We used the excellent Berlin transport system with ease - underground and overground trains (U Bahn and
S Bahn), a bicycle taxi down the fashionable Unter Den Linden main boulevard of Berlin as well as a water taxi. The latter had a commentary - we’ve noticed that in Germany at least the English summary of the German explanation of what we’re passing is just that, a summary - very frustrating!! The river in this instance is the Spree - reasonably narrow and not like the Danube/Rhine, but much loved by the Berliners who pepper the banks, soaking up the sun and relaxing in deck chairs provided by bistros and bars - very nice.
Berlin’s range of building types reflects its history: early 19th century ornate sandstone buildings (some rebuilt after the war and some still pockmarked with bullet holes), concrete slab Eastern bloc style buildings erected during the cold war/communist era, very stylish new buildings with lots of glass and curves and making fantastic use of open space and green areas.
Despite the destruction and misery caused by the Third Reich and the Germans’ sensitivity to that, there seems to be a subtle determination to confront the dark past and ensure it is never forgotten. For example, Hitler’s famous bunker is now buried under a carpark above
which is a simple but graphic explanation of its construction, purpose and what happened in it. The history of the SS is told through a photographic essay housed below street level in the ruins of its former headquarters. A professional guide is essential to put this part of Germany’s history into perspective.
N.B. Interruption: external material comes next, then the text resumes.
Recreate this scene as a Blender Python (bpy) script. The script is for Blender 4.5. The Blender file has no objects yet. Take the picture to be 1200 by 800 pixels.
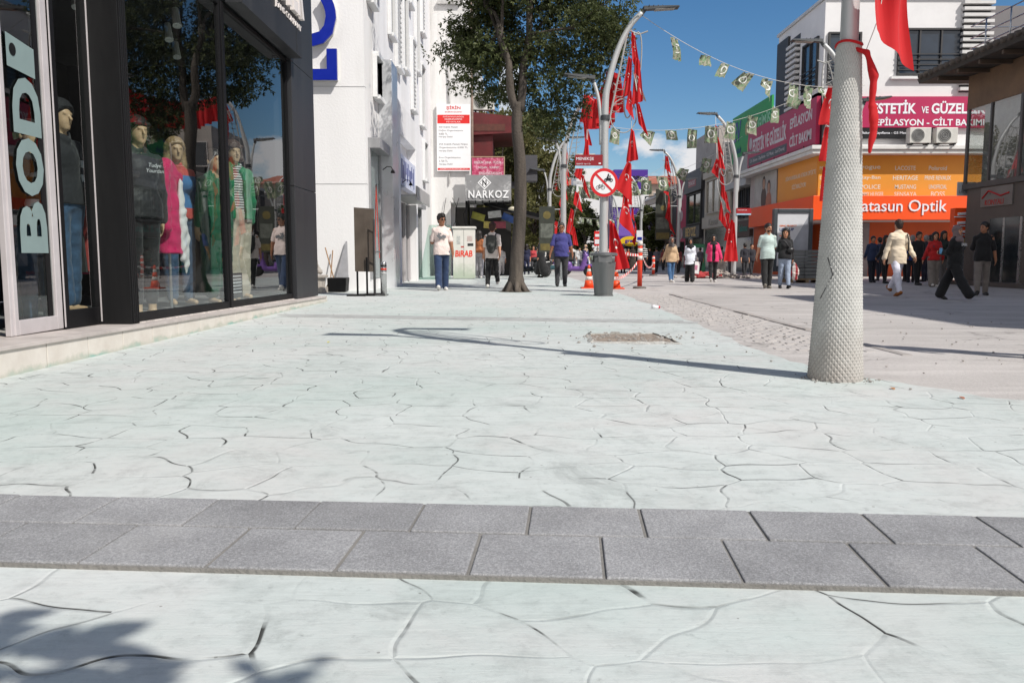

The Riechstag is a particularly imposing building - both because of its architecture and historical significance. It was the scene of momentous events during the Hitler years - but now looks out over a huge grassy plaza that on the sunny day we visited it was being well used by picnicking Berliners. Opposite the Reichstag is the Chancellory - a fine example of the new stylish Berlin that’s really gorgeous - lots of glass and different shapes (including round holes which locals say represent “holes” in funding, for pensions for example . Just around the corner is the Brandenburg Gate which was once fronted by the Berlin Wall - and further on is the huge holocaust memorial, an area about 200 x 400 metres covered in 2711 concrete slaps of differing heights but in rows. It’s incredibly impressive, the biggest reminder of the destruction of war you can
imagine.
There’s a project in Berlin to maintain the parts of the Wall that are still standing, and to mark where the Wall went in other places. We saw several bill boards explaining how it worked at that particular point of the city. It’s not clear these days whether you are in the former East or West Berlin at any point, except that the little green man at pedestrian crossing lights in the former East Berlin wears a hat and the one in West Berlin doesn’t. The green man has become an icon of the city and is the subject of lots of t shirts and other tourist items. Kevin also visited Checkpoint Charlie which is now set up as a tourist activity, where visitors can get stamps representing entrance into the east and western blocks of the city.
Berlin is a city of fashion - and it’s on display at Ka De We, the German version of Harrods which starts with Vera Wang and other top designers on the ground floor through to the glass eating area on the 7th and views of the city. The food there is exquisitely decorated with displays to die for. It’s near Berlin’s
Kerfurstendam Strasse - the shopping street that’s got all of the labels. We looked a little out of place in our jeans and unironed shirts - the backpack was a sure give away that we weren’t buying. But we did enjoy riding the escalators to see what was on the next floor.
As must be clear from this summary, there was so much that we were unable to see and do. Germany is a wonderful country to travel in - fantastic scenery, great people, lots to learn.....we will be back.